Quando ha introdotto in questi giorni un nuovo gimmick, chiamato «personalizzazione istantanea» al momento di iscriversi, organizzazioni politicamente influenti come MoveOn, che tanta parte ebbe nel mobilitare gli elettori per Obama nel 2008, e singoli commentatori da Silicon Valley sono scattati in piedi, accusandola di «subdolo attacco alla privacy», dietro le carinerie superficiali e le vanità dei fedeli. La controffensiva di Facebook, dopo alcune repliche stizzite e molto nel carattere del fondatore a chi osava criticare il nuovo Moloch di Internet, si è manifestata nella promessa di rendere più facile la difesa della privacy per gli iscritti e nello sfornare una nuova, gigantesca edizione della propria «politica della riservatezza», che ha raggiunto quest´anno le 5830 parole, 23 pagine, più della Costituzione americana. Promesse abbondano, ora, perchè l´armata di Zuckerberg ha paura, sa che questa di passare dal campo dei "buoni", a quello dei "cattivi" è una minaccia seria per la propria chiesa.

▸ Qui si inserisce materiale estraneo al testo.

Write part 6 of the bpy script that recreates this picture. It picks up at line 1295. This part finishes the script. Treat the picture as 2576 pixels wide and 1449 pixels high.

Ad ascoltare i portavoce e gli addetti alle pubbliche relazioni di Facebook, che sono moltissimi, forse in proporzione diretta agli attacchi, questa "guerra" è una pura invenzione dei media e del bloggers e degli invidiosi, alla ricerca di qualche incrinatura nella corazza e certamente i casi shock come quelli dell´insegnante inglese Emma Jones, suicida dopo avere scoperto vecchie foto di lei completamente nuda messe in rete dall´ex fidanzato, sono tragedie rare e troppo aneddottiche per tirarne generalizzazioni. Ma il conflitto fra la caccia a sempre maggiori informazioni personali da sfruttare commercialmente e il timore di denudare la propria anima, prima ancora che il proprio corpo, davanti a un miliardi di occhi è inevitabile. Sono nati già almeno tre siti che offrono programmi semplici per limitare l´invadenza di Facebook, ma il vero motore che muove questo nuovo impero sarà difficile da bloccare, perché non è l´ingordigia di Mark o l´invadenza del Grande Fratelli. Sono coloro che si offrono al rischio e misurano il proprio valore dal numero di "amici" che riescono a reclutare. E non esiste un programma di computer che possa proteggere gli uomini da loro stessi.